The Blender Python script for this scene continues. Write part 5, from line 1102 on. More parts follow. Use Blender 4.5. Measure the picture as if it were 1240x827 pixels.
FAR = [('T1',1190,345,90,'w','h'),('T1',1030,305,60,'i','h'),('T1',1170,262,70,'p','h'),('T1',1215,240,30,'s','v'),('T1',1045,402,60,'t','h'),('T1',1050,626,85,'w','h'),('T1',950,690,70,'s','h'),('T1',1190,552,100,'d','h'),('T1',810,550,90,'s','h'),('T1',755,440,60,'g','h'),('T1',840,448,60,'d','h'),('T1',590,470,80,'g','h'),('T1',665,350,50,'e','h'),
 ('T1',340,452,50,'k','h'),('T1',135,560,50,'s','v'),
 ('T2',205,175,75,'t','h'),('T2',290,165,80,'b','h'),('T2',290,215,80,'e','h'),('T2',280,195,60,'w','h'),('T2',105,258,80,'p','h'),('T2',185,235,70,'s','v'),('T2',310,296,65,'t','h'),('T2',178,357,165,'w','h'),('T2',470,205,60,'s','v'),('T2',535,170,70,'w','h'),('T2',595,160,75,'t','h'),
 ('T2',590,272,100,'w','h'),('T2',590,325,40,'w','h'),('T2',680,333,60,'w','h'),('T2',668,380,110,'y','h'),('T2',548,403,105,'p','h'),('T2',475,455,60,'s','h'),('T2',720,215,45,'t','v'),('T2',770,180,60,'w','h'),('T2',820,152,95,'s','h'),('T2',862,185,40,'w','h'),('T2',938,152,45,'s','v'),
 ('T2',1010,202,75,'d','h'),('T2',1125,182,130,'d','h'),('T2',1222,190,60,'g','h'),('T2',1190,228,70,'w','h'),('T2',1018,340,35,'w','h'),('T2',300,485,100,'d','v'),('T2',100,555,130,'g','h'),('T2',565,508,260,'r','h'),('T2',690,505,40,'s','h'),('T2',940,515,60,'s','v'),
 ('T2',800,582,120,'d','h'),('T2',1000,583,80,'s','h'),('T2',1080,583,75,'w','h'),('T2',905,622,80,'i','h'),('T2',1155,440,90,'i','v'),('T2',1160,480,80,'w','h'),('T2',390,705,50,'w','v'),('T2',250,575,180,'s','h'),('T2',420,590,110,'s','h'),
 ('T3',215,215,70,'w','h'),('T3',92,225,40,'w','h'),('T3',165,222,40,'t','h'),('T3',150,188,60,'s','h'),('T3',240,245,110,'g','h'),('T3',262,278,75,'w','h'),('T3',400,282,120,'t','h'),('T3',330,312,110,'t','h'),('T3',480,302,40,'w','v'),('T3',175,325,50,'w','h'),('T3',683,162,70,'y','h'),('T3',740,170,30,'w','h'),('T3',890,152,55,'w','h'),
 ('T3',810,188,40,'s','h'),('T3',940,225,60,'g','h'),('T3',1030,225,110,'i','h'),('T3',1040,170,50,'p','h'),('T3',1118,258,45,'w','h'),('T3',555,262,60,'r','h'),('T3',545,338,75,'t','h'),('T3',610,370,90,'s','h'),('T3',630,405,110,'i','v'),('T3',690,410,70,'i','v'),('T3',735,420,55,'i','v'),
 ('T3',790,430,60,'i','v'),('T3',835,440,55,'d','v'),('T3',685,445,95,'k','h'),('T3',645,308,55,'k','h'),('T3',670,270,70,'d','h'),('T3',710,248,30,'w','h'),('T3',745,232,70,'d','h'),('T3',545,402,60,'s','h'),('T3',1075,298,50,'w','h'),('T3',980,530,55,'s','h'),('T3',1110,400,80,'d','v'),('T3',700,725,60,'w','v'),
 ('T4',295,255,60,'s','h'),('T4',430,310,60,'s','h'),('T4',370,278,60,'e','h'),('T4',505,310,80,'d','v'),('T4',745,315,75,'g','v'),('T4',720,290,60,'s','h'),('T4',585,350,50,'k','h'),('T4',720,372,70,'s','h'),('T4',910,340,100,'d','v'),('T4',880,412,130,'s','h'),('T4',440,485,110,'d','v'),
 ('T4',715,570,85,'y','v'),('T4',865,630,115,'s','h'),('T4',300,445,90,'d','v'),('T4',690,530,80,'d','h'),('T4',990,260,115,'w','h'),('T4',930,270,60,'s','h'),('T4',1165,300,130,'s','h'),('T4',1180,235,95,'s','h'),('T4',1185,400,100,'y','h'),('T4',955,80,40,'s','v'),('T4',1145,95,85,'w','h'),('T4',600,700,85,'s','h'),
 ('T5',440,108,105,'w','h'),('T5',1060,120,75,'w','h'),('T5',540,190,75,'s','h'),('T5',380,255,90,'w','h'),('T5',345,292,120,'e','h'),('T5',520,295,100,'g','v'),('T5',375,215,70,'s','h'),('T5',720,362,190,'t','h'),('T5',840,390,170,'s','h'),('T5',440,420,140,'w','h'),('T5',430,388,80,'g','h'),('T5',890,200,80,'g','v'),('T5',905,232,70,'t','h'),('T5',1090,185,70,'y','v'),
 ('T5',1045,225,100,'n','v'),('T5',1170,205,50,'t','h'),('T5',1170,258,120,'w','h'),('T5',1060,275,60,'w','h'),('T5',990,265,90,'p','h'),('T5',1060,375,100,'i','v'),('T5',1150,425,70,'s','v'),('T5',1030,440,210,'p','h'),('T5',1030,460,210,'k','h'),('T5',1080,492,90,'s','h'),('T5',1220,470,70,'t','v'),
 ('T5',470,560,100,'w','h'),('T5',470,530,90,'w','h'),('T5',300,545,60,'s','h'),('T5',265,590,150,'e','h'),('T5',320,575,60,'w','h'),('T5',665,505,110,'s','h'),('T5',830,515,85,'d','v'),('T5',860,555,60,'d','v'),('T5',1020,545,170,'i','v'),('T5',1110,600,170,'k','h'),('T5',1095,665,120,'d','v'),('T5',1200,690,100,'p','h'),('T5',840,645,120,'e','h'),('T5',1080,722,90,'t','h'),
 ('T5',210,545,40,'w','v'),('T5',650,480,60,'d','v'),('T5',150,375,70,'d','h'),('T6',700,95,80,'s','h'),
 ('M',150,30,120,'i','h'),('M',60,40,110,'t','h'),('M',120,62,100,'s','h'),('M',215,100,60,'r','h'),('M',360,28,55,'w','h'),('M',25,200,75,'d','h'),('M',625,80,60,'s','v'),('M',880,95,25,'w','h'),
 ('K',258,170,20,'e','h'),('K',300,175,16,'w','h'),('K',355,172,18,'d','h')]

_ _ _

Stated goal:
Word for word, quote all of the data above.

Task solution:
The Blender Python script for this scene continues. Write part 5, from line 1102 on. More parts follow. Use Blender 4.5. Measure the picture as if it were 1240x827 pixels.
FAR = [('T1',1190,345,90,'w','h'),('T1',1030,305,60,'i','h'),('T1',1170,262,70,'p','h'),('T1',1215,240,30,'s','v'),('T1',1045,402,60,'t','h'),('T1',1050,626,85,'w','h'),('T1',950,690,70,'s','h'),('T1',1190,552,100,'d','h'),('T1',810,550,90,'s','h'),('T1',755,440,60,'g','h'),('T1',840,448,60,'d','h'),('T1',590,470,80,'g','h'),('T1',665,350,50,'e','h'),
 ('T1',340,452,50,'k','h'),('T1',135,560,50,'s','v'),
 ('T2',205,175,75,'t','h'),('T2',290,165,80,'b','h'),('T2',290,215,80,'e','h'),('T2',280,195,60,'w','h'),('T2',105,258,80,'p','h'),('T2',185,235,70,'s','v'),('T2',310,296,65,'t','h'),('T2',178,357,165,'w','h'),('T2',470,205,60,'s','v'),('T2',535,170,70,'w','h'),('T2',595,160,75,'t','h'),
 ('T2',590,272,100,'w','h'),('T2',590,325,40,'w','h'),('T2',680,333,60,'w','h'),('T2',668,380,110,'y','h'),('T2',548,403,105,'p','h'),('T2',475,455,60,'s','h'),('T2',720,215,45,'t','v'),('T2',770,180,60,'w','h'),('T2',820,152,95,'s','h'),('T2',862,185,40,'w','h'),('T2',938,152,45,'s','v'),
 ('T2',1010,202,75,'d','h'),('T2',1125,182,130,'d','h'),('T2',1222,190,60,'g','h'),('T2',1190,228,70,'w','h'),('T2',1018,340,35,'w','h'),('T2',300,485,100,'d','v'),('T2',100,555,130,'g','h'),('T2',565,508,260,'r','h'),('T2',690,505,40,'s','h'),('T2',940,515,60,'s','v'),
 ('T2',800,582,120,'d','h'),('T2',1000,583,80,'s','h'),('T2',1080,583,75,'w','h'),('T2',905,622,80,'i','h'),('T2',1155,440,90,'i','v'),('T2',1160,480,80,'w','h'),('T2',390,705,50,'w','v'),('T2',250,575,180,'s','h'),('T2',420,590,110,'s','h'),
 ('T3',215,215,70,'w','h'),('T3',92,225,40,'w','h'),('T3',165,222,40,'t','h'),('T3',150,188,60,'s','h'),('T3',240,245,110,'g','h'),('T3',262,278,75,'w','h'),('T3',400,282,120,'t','h'),('T3',330,312,110,'t','h'),('T3',480,302,40,'w','v'),('T3',175,325,50,'w','h'),('T3',683,162,70,'y','h'),('T3',740,170,30,'w','h'),('T3',890,152,55,'w','h'),
 ('T3',810,188,40,'s','h'),('T3',940,225,60,'g','h'),('T3',1030,225,110,'i','h'),('T3',1040,170,50,'p','h'),('T3',1118,258,45,'w','h'),('T3',555,262,60,'r','h'),('T3',545,338,75,'t','h'),('T3',610,370,90,'s','h'),('T3',630,405,110,'i','v'),('T3',690,410,70,'i','v'),('T3',735,420,55,'i','v'),
 ('T3',790,430,60,'i','v'),('T3',835,440,55,'d','v'),('T3',685,445,95,'k','h'),('T3',645,308,55,'k','h'),('T3',670,270,70,'d','h'),('T3',710,248,30,'w','h'),('T3',745,232,70,'d','h'),('T3',545,402,60,'s','h'),('T3',1075,298,50,'w','h'),('T3',980,530,55,'s','h'),('T3',1110,400,80,'d','v'),('T3',700,725,60,'w','v'),
 ('T4',295,255,60,'s','h'),('T4',430,310,60,'s','h'),('T4',370,278,60,'e','h'),('T4',505,310,80,'d','v'),('T4',745,315,75,'g','v'),('T4',720,290,60,'s','h'),('T4',585,350,50,'k','h'),('T4',720,372,70,'s','h'),('T4',910,340,100,'d','v'),('T4',880,412,130,'s','h'),('T4',440,485,110,'d','v'),
 ('T4',715,570,85,'y','v'),('T4',865,630,115,'s','h'),('T4',300,445,90,'d','v'),('T4',690,530,80,'d','h'),('T4',990,260,115,'w','h'),('T4',930,270,60,'s','h'),('T4',1165,300,130,'s','h'),('T4',1180,235,95,'s','h'),('T4',1185,400,100,'y','h'),('T4',955,80,40,'s','v'),('T4',1145,95,85,'w','h'),('T4',600,700,85,'s','h'),
 ('T5',440,108,105,'w','h'),('T5',1060,120,75,'w','h'),('T5',540,190,75,'s','h'),('T5',380,255,90,'w','h'),('T5',345,292,120,'e','h'),('T5',520,295,100,'g','v'),('T5',375,215,70,'s','h'),('T5',720,362,190,'t','h'),('T5',840,390,170,'s','h'),('T5',440,420,140,'w','h'),('T5',430,388,80,'g','h'),('T5',890,200,80,'g','v'),('T5',905,232,70,'t','h'),('T5',1090,185,70,'y','v'),
 ('T5',1045,225,100,'n','v'),('T5',1170,205,50,'t','h'),('T5',1170,258,120,'w','h'),('T5',1060,275,60,'w','h'),('T5',990,265,90,'p','h'),('T5',1060,375,100,'i','v'),('T5',1150,425,70,'s','v'),('T5',1030,440,210,'p','h'),('T5',1030,460,210,'k','h'),('T5',1080,492,90,'s','h'),('T5',1220,470,70,'t','v'),
 ('T5',470,560,100,'w','h'),('T5',470,530,90,'w','h'),('T5',300,545,60,'s','h'),('T5',265,590,150,'e','h'),('T5',320,575,60,'w','h'),('T5',665,505,110,'s','h'),('T5',830,515,85,'d','v'),('T5',860,555,60,'d','v'),('T5',1020,545,170,'i','v'),('T5',1110,600,170,'k','h'),('T5',1095,665,120,'d','v'),('T5',1200,690,100,'p','h'),('T5',840,645,120,'e','h'),('T5',1080,722,90,'t','h'),
 ('T5',210,545,40,'w','v'),('T5',650,480,60,'d','v'),('T5',150,375,70,'d','h'),('T6',700,95,80,'s','h'),
 ('M',150,30,120,'i','h'),('M',60,40,110,'t','h'),('M',120,62,100,'s','h'),('M',215,100,60,'r','h'),('M',360,28,55,'w','h'),('M',25,200,75,'d','h'),('M',625,80,60,'s','v'),('M',880,95,25,'w','h'),
 ('K',258,170,20,'e','h'),('K',300,175,16,'w','h'),('K',355,172,18,'d','h')]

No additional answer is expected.